Let $G$ and $H$ be subgroups of $P$. Assume that every element of $P$ can be expressed as the product of an element of $G$ and an element of $H$.
Under what conditions is this decomposition unique?
This question came up while reading the Wikipedia entry on direct product of groups, but in the wikipedia entry there are two additional assumptions whereas I would rather understand assumption 2. in isolation
Let $G$ and $H$ be groups, let $P = G \times H$ and consider the following two subsets of $P$:
$$G' = \{ (g,1): g \in G \} \ \text{and}\ H' = \{ (1,h): h \in H \}. $$
[...]
- The intersection $G ∩ H$ is trivial.
- Every element of $P$ can be expressed as the product of an element of $G$ and an element of $H$.
- Every element of $G$ commutes with every element of $H$.
If every element of $P$ can be written as a product of an element of $H$ and an element of $G$, then $P=GH$ as sets; but it is a well-known exercise in group theory that given two subgroups $G$ and $H$, the set of products $GH = \{gh\mid g\in G, h\in H\}$ is a (sub)group of $P$ if and only if $GH=HG$ as sets.

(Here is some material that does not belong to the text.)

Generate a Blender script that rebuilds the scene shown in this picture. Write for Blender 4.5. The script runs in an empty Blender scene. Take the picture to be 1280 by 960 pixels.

In particular, if every element of $P$ can be written as a product of an element of $H$ and an element of $G$ in at least one way, then $GH=HG$. Note that this is not the same as your property 3: we just need that for every $g\in G$ and $h\in H$, there exist elements $h’\in H$ and $g’\in G$ such that $gh=h’g’$ and elements $h’’\in H$ and $g’’\in G$ such that $hg=g’’h’’$.
Now, suppose we have uniqueness of the expression. If $x\in G\cap H$, then $x^{-1}\in G\cap H$ (since $G\cap H$ is a subgroup). So $e = ee = xx^{-1}$ gives two ways of expressing $e$ as a product of elements of $G$ and elements of $H$, hence $x=e$. That is, $G\cap H\subseteq \{e\}$. Thus, if you have uniqueness, then the intersection is trivial.
Conversely, suppose the intersection is trivial, and $g,g’\in G$ and $h,h’\in H$ are such that $gh=g’h’$. Then $(g’)^{-1}g = h’h^{-1}\in G\cap H=\{e\}$, hence $(g’)^{-1}g=e$, so $g=g’$; and $h’h^{-1} = e$, so $h’=h$. That is, we get uniqueness of the representation.
In short: you get uniqueness of the representation if and only if the intersection is trivial. But this is weaker than the condition of $G$ being isomorphic to the direct product of $G$ and $H$. We say, in this case, that $G$ and $H$ are complementary, or that $G$ is a complement of $H$ and vice-versa.